The Real Mystery About C*aramella and Vindman

I was chatting with Terry, my writing partner, this morning. He was in the Intelligence Community for years, as was I; Terry on the analysis side, me in collection and later as a computer security researcher. Both of us had, at one time, an "Extended Background Investigation" clearance, the clearance you need for that stuff people like to say is "beyond top secret." (It's not, but that's another topic I explored in detail back when Edward Snowden turned.)

Now, Terry is a Democrat, pretty liberal, not at all impressed with Trump. But we were talking about Eric Ciaramella who was fired from the White House staff because he was leaking confidential information to the media. According to all the sources, he then returned to the CIA, where he currently works.

Which is, frankly, odd.

How, exactly, do you lose a job for security violations and return to the CIA? One would normally lose one's clearance, and even janitors and cafeteria workers at CIA are cleared.

Then there's LTC Alex Vindman, NSC staffer and active-duty Army officer. He has testified that he disobeyed orders, advised foreign governments to resist Trump, leaked internal information to others, and was actively working to subvert the president's foreign policy.

Now, Gods know I'm not a UCMJ lawyer, but if you look at the Uniform Code of Military Justice, that sounds like an Article 88 (Contempt to officials), Article 92 (Failure to obey order), and Article 133 (Conduct unbecoming an officer). There's an argument to be made for Article 94 (Mutiny) as well.

So this too is odd. Normally, under these circumstances, a serving officer would at least be relieved and very possibly confined awaiting court-martial.

The third thing that struck us both was the complaint that Trump's conversations with Zelensky were being stored on a classified server.

Now if you look at the Department of State's regulations, conversations between American officials and foreign heads of state are automatically classified CONFIDENTIAL and NOFORN.

You normally — at least if you're not Hillary or one of her minions — store classified information on classified servers. Even confidential. (This one hasn't been as exciting since it became clear the Obama administration was using the same server for the same stuff.) Some people want to argue that this shouldn't be classified, but they miss a couple of points: first of all, classification is another one of those Article II powers of the president (see Executive Order 13526). If he says it's classified, it's classified. The second is that the White House was concerned about stuff being leaked and warned Vindman explicitly about talking about it.

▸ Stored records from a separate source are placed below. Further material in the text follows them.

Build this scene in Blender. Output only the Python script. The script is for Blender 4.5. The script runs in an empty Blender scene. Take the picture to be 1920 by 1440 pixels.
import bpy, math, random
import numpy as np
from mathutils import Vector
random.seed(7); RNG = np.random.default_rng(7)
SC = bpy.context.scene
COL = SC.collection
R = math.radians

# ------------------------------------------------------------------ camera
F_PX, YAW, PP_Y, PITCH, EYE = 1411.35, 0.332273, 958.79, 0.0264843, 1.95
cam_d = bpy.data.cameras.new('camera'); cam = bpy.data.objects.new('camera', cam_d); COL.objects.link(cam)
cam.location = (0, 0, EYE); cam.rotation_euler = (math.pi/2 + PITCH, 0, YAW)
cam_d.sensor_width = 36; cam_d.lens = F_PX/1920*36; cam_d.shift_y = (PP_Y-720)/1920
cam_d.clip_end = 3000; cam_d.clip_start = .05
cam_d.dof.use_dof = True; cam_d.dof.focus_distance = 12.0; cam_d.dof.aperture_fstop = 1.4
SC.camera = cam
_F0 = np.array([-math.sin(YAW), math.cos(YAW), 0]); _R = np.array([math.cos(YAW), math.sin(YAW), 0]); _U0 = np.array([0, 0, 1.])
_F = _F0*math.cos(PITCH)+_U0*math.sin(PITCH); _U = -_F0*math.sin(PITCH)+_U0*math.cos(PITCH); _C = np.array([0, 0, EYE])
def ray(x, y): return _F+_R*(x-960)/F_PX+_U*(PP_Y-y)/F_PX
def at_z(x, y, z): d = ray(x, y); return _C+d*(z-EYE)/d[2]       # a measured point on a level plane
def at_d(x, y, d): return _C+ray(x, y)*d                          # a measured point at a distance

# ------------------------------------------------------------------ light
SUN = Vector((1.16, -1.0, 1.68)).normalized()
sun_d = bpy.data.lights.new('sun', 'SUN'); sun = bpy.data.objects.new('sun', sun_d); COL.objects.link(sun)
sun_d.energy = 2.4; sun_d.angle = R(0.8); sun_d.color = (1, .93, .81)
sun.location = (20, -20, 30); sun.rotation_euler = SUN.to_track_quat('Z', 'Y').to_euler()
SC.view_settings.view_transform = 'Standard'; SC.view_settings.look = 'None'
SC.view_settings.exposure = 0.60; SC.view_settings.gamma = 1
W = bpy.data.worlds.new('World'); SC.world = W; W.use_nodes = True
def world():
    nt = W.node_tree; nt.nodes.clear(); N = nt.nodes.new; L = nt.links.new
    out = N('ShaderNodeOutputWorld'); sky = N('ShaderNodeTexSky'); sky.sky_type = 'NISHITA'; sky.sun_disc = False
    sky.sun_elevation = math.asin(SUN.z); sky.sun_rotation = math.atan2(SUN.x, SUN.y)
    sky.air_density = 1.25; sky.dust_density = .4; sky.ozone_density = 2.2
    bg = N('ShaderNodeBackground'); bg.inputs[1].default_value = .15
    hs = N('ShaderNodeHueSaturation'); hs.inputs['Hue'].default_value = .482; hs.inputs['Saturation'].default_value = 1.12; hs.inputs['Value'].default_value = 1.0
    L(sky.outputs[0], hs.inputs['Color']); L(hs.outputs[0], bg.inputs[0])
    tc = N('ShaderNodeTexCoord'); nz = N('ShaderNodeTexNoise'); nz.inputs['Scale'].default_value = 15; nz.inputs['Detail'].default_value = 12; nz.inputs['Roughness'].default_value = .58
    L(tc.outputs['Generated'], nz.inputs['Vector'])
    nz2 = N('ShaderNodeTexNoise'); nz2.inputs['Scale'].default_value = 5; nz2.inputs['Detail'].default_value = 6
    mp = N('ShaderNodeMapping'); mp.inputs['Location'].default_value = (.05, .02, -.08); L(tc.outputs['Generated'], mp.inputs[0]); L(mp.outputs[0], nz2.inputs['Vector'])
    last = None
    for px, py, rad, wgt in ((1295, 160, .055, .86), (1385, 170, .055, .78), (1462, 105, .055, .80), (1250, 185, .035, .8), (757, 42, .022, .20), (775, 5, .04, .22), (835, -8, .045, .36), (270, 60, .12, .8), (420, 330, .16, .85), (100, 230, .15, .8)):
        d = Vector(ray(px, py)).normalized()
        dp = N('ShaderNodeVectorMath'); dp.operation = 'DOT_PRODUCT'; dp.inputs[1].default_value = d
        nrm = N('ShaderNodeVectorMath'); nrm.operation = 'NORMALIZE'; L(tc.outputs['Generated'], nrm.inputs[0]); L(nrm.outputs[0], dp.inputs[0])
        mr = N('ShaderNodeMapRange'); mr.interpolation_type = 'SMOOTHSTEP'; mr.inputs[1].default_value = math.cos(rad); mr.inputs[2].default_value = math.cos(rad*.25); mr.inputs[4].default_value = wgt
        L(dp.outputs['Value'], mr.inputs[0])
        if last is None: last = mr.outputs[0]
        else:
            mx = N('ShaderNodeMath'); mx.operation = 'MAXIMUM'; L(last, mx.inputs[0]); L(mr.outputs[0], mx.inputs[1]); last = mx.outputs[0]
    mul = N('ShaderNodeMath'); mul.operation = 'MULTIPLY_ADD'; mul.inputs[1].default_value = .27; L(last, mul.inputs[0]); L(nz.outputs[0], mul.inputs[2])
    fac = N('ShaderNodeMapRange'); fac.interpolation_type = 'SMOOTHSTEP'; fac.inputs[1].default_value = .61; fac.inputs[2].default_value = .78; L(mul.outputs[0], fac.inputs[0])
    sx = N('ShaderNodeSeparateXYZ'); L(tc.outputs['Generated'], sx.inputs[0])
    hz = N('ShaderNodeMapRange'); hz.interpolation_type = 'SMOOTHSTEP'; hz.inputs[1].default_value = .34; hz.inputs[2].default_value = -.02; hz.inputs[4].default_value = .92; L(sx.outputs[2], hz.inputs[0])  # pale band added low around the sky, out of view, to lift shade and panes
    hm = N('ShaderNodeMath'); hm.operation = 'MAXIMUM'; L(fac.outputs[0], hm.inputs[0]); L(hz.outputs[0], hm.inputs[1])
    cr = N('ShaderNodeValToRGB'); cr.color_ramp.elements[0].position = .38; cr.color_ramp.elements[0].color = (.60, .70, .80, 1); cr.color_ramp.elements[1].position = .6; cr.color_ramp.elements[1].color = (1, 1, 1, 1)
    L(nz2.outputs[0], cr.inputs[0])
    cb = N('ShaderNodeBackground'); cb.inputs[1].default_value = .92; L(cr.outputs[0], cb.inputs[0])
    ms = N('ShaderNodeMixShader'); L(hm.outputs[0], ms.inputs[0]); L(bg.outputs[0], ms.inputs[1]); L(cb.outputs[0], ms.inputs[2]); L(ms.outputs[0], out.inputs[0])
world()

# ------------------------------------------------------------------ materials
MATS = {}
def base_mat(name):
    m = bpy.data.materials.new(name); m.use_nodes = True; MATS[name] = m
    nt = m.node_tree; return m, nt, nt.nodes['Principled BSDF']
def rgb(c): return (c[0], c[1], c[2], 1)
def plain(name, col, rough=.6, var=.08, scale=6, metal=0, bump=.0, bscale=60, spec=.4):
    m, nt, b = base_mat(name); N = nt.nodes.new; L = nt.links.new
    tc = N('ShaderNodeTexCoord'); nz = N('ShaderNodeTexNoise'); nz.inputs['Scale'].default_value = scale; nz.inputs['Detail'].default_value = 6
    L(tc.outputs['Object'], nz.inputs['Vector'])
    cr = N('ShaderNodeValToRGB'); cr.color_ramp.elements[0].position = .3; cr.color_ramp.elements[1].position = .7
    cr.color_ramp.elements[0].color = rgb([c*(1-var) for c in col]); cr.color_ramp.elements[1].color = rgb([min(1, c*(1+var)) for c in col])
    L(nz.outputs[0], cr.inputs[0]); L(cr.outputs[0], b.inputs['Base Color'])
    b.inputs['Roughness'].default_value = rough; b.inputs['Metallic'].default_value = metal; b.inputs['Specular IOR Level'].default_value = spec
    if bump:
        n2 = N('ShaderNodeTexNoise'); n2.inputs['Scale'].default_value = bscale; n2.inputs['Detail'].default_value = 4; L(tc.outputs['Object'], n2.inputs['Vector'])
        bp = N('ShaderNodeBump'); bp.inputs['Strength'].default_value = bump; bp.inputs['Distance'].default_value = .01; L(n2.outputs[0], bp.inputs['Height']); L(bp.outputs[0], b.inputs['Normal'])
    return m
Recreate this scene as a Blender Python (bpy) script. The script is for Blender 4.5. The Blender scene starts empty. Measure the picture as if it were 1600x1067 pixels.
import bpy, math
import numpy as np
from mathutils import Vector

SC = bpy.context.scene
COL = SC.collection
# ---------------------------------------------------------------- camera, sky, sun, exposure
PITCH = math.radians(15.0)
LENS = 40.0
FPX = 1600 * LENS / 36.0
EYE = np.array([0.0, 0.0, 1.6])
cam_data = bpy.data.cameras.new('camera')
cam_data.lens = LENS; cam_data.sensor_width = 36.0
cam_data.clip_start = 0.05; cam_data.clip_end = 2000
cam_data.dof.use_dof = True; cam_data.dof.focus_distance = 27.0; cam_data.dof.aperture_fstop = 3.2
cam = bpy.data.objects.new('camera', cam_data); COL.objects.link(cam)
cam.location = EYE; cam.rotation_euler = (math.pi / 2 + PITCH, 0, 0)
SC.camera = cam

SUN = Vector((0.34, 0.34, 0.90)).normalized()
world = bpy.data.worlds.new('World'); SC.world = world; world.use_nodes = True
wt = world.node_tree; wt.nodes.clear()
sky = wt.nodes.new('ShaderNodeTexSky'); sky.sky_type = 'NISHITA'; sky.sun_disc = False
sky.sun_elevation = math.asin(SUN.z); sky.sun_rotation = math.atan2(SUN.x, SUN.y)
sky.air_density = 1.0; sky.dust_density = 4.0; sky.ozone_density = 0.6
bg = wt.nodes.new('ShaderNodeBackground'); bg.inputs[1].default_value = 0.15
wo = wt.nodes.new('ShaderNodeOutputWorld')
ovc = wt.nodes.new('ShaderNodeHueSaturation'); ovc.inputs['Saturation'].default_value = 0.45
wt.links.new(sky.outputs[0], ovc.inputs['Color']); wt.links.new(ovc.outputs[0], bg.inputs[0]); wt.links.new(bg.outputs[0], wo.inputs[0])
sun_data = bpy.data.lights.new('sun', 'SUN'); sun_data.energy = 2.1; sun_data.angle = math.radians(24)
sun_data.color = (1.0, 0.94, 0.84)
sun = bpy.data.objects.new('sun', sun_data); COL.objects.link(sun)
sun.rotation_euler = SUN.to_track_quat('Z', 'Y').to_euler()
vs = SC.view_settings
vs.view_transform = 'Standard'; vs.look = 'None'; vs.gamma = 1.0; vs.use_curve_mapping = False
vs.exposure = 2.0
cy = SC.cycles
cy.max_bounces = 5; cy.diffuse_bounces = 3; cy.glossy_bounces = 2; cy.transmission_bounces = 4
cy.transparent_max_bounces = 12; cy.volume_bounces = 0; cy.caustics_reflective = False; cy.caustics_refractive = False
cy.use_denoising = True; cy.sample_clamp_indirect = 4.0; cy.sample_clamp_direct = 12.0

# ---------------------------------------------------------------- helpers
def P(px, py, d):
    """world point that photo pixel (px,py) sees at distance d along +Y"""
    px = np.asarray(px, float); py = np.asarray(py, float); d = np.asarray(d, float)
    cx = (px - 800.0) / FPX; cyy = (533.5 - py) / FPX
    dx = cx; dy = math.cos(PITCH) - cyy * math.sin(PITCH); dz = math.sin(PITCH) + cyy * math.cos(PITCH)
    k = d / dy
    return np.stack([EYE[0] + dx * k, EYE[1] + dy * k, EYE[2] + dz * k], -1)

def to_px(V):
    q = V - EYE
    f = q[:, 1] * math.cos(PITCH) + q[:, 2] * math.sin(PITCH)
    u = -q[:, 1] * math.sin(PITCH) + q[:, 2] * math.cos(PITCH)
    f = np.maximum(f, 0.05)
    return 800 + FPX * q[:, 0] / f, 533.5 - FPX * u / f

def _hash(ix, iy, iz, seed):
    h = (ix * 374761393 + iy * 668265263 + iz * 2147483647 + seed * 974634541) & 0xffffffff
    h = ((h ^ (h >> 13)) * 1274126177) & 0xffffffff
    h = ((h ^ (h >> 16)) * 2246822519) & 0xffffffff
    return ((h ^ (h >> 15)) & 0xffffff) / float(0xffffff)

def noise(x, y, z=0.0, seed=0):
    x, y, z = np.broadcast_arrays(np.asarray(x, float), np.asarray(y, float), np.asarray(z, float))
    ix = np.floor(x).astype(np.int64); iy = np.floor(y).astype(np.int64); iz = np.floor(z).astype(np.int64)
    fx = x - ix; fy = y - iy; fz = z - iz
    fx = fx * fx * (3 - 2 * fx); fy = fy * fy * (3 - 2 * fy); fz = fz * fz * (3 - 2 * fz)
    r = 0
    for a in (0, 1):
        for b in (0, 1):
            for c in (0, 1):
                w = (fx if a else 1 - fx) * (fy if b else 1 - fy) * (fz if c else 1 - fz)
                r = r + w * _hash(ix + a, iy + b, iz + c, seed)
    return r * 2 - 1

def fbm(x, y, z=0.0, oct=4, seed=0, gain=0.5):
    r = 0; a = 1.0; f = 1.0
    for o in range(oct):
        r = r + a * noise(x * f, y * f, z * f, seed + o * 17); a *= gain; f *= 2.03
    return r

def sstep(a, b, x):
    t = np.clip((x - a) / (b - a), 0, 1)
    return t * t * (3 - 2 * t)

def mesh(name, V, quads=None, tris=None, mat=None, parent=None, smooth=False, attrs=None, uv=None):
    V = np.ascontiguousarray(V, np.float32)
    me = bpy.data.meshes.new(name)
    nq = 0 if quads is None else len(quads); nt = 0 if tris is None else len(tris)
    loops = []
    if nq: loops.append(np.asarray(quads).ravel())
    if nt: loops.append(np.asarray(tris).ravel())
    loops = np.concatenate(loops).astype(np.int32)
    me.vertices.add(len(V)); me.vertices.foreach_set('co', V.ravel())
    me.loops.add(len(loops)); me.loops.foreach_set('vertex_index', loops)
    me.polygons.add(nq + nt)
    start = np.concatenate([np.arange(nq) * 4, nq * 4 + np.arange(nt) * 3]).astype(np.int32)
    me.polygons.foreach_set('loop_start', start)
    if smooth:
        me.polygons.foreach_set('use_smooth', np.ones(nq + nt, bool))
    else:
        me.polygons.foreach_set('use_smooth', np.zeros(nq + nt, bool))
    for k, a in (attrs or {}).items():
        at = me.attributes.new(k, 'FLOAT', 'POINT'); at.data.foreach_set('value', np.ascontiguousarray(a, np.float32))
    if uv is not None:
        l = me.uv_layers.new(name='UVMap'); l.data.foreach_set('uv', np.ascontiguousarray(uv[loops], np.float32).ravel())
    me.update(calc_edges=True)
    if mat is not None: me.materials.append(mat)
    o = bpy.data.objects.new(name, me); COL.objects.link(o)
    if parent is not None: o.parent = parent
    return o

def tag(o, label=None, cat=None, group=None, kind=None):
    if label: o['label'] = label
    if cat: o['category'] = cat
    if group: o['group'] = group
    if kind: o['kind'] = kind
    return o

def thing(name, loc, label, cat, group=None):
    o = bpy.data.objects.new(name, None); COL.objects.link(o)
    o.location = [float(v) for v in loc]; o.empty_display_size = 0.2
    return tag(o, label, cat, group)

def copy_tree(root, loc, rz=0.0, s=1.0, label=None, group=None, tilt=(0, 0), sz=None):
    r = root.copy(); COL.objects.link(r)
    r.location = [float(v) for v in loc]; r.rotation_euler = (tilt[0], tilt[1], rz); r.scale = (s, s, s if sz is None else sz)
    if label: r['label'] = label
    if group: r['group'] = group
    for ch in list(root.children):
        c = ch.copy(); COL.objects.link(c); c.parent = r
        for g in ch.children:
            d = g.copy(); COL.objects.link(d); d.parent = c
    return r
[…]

So why is it surprising that material is being stored on a classified server? Why the hell was it ever stored on anything BUT a classified server?

The point here is that all of these things would, in the normal course of events, be security violations punishable by everything from actually losing a job to extended terms in Kansas making small rocks.

Why was this not the normal course of events?

I'd really like someone in Congress to ask those questions.